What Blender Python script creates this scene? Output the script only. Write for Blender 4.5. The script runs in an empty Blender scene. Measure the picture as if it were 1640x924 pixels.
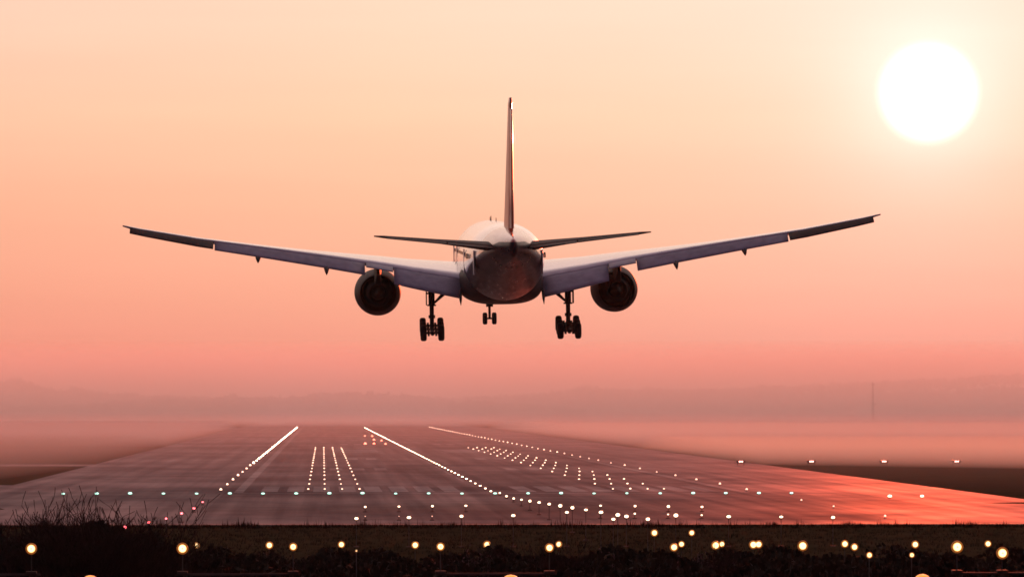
import bpy, bmesh, math, random
from mathutils import Vector, Matrix, Euler
R = math.radians
PI = math.pi
random.seed(7)
sc = bpy.context.scene
COL = sc.collection

# ------------------------------------------------------------------ camera
CAM_H = 8.1
FPX = 7400.0                      # focal length in photo pixels (1640 wide)
cam_d = bpy.data.cameras.new('camera')
cam = bpy.data.objects.new('camera', cam_d)
COL.objects.link(cam)
cam.location = (0, 0, CAM_H)
cam.rotation_euler = (R(90) + math.atan(189 / FPX), 0, -math.atan(303 / FPX))
cam_d.sensor_width = 36
cam_d.lens = 36 * FPX / 1640
cam_d.clip_start = 1
cam_d.clip_end = 60000
sc.camera = cam

# ------------------------------------------------------------------ sun, sky, exposure
SUN_AZ, SUN_EL = R(7.5), R(3.87)
SUN = Vector((math.sin(SUN_AZ) * math.cos(SUN_EL), math.cos(SUN_AZ) * math.cos(SUN_EL), math.sin(SUN_EL)))
sd = bpy.data.lights.new('sun', 'SUN')
so = bpy.data.objects.new('sun', sd)
COL.objects.link(so)
so.rotation_euler = (-SUN).to_track_quat('-Z', 'Y').to_euler()
so.location = (60, 300, 200)
sd.energy = 4.2
sd.angle = R(0.5)
sd.color = (1.0, 0.125, 0.045)


def lin(r, g, b):
    f = lambda c: (c / 255) / 12.92 if c / 255 <= 0.04045 else ((c / 255 + 0.055) / 1.055) ** 2.4
    return (f(r), f(g), f(b), 1)


world = bpy.data.worlds.new('World')
sc.world = world
world.use_nodes = True
wt = world.node_tree
for n in list(wt.nodes):
    wt.nodes.remove(n)


def N(tree, typ, **kw):
    n = tree.nodes.new(typ)
    for k, v in kw.items():
        setattr(n, k, v)
    return n


def math_(tree, op, a, b=None, c=None, clamp=False):
    n = N(tree, 'ShaderNodeMath', operation=op)
    n.use_clamp = clamp
    for i, v in enumerate((a, b, c)):
        if v is None:
            continue
        if isinstance(v, (int, float)):
            n.inputs[i].default_value = v
        else:
            tree.links.new(v, n.inputs[i])
    return n.outputs[0]


def ramp_(tree, fac, stops, interp='LINEAR'):
    n = N(tree, 'ShaderNodeValToRGB')
    n.color_ramp.interpolation = interp
    el = n.color_ramp.elements
    while len(el) > 1:
        el.remove(el[-1])
    el[0].position = stops[0][0]
    el[0].color = stops[0][1]
    for p, c in stops[1:]:
        e = el.new(p)
        e.color = c
    tree.links.new(fac, n.inputs[0])
    return n.outputs[0]


def mixc(tree, fac, a, b, blend='MIX'):
    n = N(tree, 'ShaderNodeMix', data_type='RGBA', blend_type=blend)
    n.clamp_result = False
    for i, v in ((0, fac), (6, a), (7, b)):
        if isinstance(v, (int, float)):
            n.inputs[i].default_value = v
        elif isinstance(v, tuple):
            n.inputs[i].default_value = v
        else:
            tree.links.new(v, n.inputs[i])
    return n.outputs[2]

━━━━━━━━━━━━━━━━

Transcribe the listing in full and omit the pictures.

What Blender Python script creates this scene? Output the script only. Write for Blender 4.5. The script runs in an empty Blender scene. Measure the picture as if it were 1640x924 pixels.
import bpy, bmesh, math, random
from mathutils import Vector, Matrix, Euler
R = math.radians
PI = math.pi
random.seed(7)
sc = bpy.context.scene
COL = sc.collection

# ------------------------------------------------------------------ camera
CAM_H = 8.1
FPX = 7400.0                      # focal length in photo pixels (1640 wide)
cam_d = bpy.data.cameras.new('camera')
cam = bpy.data.objects.new('camera', cam_d)
COL.objects.link(cam)
cam.location = (0, 0, CAM_H)
cam.rotation_euler = (R(90) + math.atan(189 / FPX), 0, -math.atan(303 / FPX))
cam_d.sensor_width = 36
cam_d.lens = 36 * FPX / 1640
cam_d.clip_start = 1
cam_d.clip_end = 60000
sc.camera = cam

# ------------------------------------------------------------------ sun, sky, exposure
SUN_AZ, SUN_EL = R(7.5), R(3.87)
SUN = Vector((math.sin(SUN_AZ) * math.cos(SUN_EL), math.cos(SUN_AZ) * math.cos(SUN_EL), math.sin(SUN_EL)))
sd = bpy.data.lights.new('sun', 'SUN')
so = bpy.data.objects.new('sun', sd)
COL.objects.link(so)
so.rotation_euler = (-SUN).to_track_quat('-Z', 'Y').to_euler()
so.location = (60, 300, 200)
sd.energy = 4.2
sd.angle = R(0.5)
sd.color = (1.0, 0.125, 0.045)


def lin(r, g, b):
    f = lambda c: (c / 255) / 12.92 if c / 255 <= 0.04045 else ((c / 255 + 0.055) / 1.055) ** 2.4
    return (f(r), f(g), f(b), 1)


world = bpy.data.worlds.new('World')
sc.world = world
world.use_nodes = True
wt = world.node_tree
for n in list(wt.nodes):
    wt.nodes.remove(n)


def N(tree, typ, **kw):
    n = tree.nodes.new(typ)
    for k, v in kw.items():
        setattr(n, k, v)
    return n


def math_(tree, op, a, b=None, c=None, clamp=False):
    n = N(tree, 'ShaderNodeMath', operation=op)
    n.use_clamp = clamp
    for i, v in enumerate((a, b, c)):
        if v is None:
            continue
        if isinstance(v, (int, float)):
            n.inputs[i].default_value = v
        else:
            tree.links.new(v, n.inputs[i])
    return n.outputs[0]


def ramp_(tree, fac, stops, interp='LINEAR'):
    n = N(tree, 'ShaderNodeValToRGB')
    n.color_ramp.interpolation = interp
    el = n.color_ramp.elements
    while len(el) > 1:
        el.remove(el[-1])
    el[0].position = stops[0][0]
    el[0].color = stops[0][1]
    for p, c in stops[1:]:
        e = el.new(p)
        e.color = c
    tree.links.new(fac, n.inputs[0])
    return n.outputs[0]


def mixc(tree, fac, a, b, blend='MIX'):
    n = N(tree, 'ShaderNodeMix', data_type='RGBA', blend_type=blend)
    n.clamp_result = False
    for i, v in ((0, fac), (6, a), (7, b)):
        if isinstance(v, (int, float)):
            n.inputs[i].default_value = v
        elif isinstance(v, tuple):
            n.inputs[i].default_value = v
        else:
            tree.links.new(v, n.inputs[i])
    return n.outputs[2]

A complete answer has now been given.